IN THE HOUSE OF REPRESENTATIVES
February 10, 2009

 

Mr. RANGEL submitted the following concurrent resolution; which was referred to the Committee on the Judiciary

 

CONCURRENT RESOLUTION

Expressing the sense of the Congress that the President should grant a pardon to Marcus Mosiah Garvey to clear his name and affirm his innocence of crimes for which he was unjustly prosecuted and convicted.

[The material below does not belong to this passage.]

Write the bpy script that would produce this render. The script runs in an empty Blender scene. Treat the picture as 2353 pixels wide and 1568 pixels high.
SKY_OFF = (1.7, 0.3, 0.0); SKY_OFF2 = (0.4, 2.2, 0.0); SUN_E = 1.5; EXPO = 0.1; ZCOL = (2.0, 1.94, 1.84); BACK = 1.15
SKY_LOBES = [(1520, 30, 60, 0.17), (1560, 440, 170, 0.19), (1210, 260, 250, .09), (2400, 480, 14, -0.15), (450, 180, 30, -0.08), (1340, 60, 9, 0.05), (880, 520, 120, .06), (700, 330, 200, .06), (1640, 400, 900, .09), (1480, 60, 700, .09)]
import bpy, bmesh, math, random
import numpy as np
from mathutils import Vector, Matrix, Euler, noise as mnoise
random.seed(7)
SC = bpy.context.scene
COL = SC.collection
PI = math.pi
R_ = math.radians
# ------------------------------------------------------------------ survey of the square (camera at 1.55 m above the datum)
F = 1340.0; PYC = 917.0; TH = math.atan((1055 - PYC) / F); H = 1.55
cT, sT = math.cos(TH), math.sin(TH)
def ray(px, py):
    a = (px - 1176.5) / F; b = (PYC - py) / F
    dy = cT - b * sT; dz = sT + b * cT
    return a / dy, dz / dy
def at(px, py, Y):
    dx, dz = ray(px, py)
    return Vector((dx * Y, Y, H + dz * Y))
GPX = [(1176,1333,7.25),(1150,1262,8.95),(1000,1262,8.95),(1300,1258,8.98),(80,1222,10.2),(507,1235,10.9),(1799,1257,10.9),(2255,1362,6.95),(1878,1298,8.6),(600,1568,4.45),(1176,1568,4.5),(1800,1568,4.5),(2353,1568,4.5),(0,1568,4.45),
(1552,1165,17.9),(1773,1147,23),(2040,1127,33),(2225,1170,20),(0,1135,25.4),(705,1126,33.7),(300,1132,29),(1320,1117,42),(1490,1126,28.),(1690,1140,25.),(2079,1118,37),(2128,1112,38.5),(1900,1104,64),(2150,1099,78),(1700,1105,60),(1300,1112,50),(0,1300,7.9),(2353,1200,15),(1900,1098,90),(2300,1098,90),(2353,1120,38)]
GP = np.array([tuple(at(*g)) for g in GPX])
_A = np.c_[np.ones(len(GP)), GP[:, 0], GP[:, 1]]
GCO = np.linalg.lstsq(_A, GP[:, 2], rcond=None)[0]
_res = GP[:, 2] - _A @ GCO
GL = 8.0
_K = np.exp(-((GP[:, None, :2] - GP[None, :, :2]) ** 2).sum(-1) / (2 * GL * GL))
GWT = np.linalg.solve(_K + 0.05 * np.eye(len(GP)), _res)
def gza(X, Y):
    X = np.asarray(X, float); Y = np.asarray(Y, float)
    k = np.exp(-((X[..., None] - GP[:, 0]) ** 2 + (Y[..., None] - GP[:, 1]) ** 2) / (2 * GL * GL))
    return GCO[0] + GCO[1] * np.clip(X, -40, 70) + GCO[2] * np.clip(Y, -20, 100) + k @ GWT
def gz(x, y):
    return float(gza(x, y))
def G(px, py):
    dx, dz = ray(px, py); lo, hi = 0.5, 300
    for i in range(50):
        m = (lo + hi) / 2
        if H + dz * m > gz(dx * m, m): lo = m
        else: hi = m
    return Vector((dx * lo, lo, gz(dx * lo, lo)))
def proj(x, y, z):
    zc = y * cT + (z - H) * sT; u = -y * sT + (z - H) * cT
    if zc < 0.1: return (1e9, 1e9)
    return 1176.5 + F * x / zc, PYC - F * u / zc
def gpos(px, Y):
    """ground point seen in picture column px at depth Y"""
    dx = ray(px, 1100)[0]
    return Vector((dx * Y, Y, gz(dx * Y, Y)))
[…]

Whereas Marcus Mosiah Garvey was born in St. Ann’s Bay, Jamaica, on August 17, 1887, and emigrated to the United States;

Whereas Marcus Garvey was the founder and leader of the Universal Negro Improvement Association, the largest Black organization in history, which was dedicated to the economic, social, and political empowerment of African-Americans and the fostering of unity between all people of African descent;

Whereas Marcus Garvey’s movement for humans rights, economic self-sufficiency, and cultural solidarity for peoples of African descent attracted millions of followers in the United States, the Caribbean, Latin America, Africa, and Europe;

Whereas Marcus Garvey’s philosophy of uniting the people of the African Diaspora around a recognition of their common heritage and his teachings regarding pride, self help, and identification with Africa inspired Black leaders throughout the world, including W.E.B. DuBois, Kwame Nkrumah, Malcolm X, and Martin Luther King;

Whereas pervasive discrimination and subjugation of African-Americans in the United States created a climate of intolerance towards Black social activists, such as Marcus Garvey, and a determination by the United States Government to undermine and destroy the Universal Negro Improvement Association;

Whereas Marcus Garvey became the target of surveillance and harassment by Federal law enforcement agencies;

Whereas Marcus Garvey was arrested numerous times, with charges being dropped on each occasion, thus indicating that the arrests were solely for the purpose of harassing Marcus Garvey and disrupting the Universal Negro Improvement Association;

Whereas, after a zealous effort by Government authorities, which included infiltration of the Universal Negro Improvement Association, Marcus Garvey was prosecuted and convicted of a single count of mail fraud by Federal authorities in 1923 and sent to prison;

Whereas Marcus Garvey, in connection with the severe criticism of his politically motivated conviction, submitted his first official application for Executive clemency in 1925;

Whereas, in 1926, nine members of the jury that convicted Marcus Garvey signed an affidavit recommending the commutation of his sentence;

Whereas, in response to the public outcry regarding the suspect nature of Garvey’s conviction, and on the action of the United States Pardon Attorney’s Office, President Calvin Coolidge commuted Garvey’s sentence in 1927, establishing the precedent for Executive clemency in this case;

Whereas Marcus Garvey, as a consequence of his conviction, was deported from the United States in 1927, never to return again;

Whereas Marcus Garvey maintained his innocence and his desire to be exonerated throughout the remainder of his life;

Whereas it is now widely accepted that the case against Marcus Garvey was politically motivated, the charges unsubstantiated, and his conviction unjust;

Whereas millions of petitioners have appealed for his exoneration;

Whereas Marcus Garvey’s body was returned to Jamaica in 1964, where he was officially declared the country’s first national hero;

Whereas Marcus Garvey is recognized as a towering figure in African, African-American, and world history; and

Whereas Marcus Garvey’s life and contributions to the United States should be recognized and appropriate steps taken to restore his name and reputation in this country: Now, therefore, be it
Resolved by the House of Representatives (the Senate concurring), That it is the sense of Congress that--

(1) Marcus Garvey was innocent of the charges brought against him by the United States Government;
(2) Marcus Garvey is and should be recognized internationally as a leader and thinker in the struggle for human rights and dignity; and
(3) the President should endeavor to restore the honor and good name of Marcus Garvey through the granting of a full posthumous pardon that proclaims his conviction to have been unjust and unwarranted and affirms his innocence on the charges brought against him.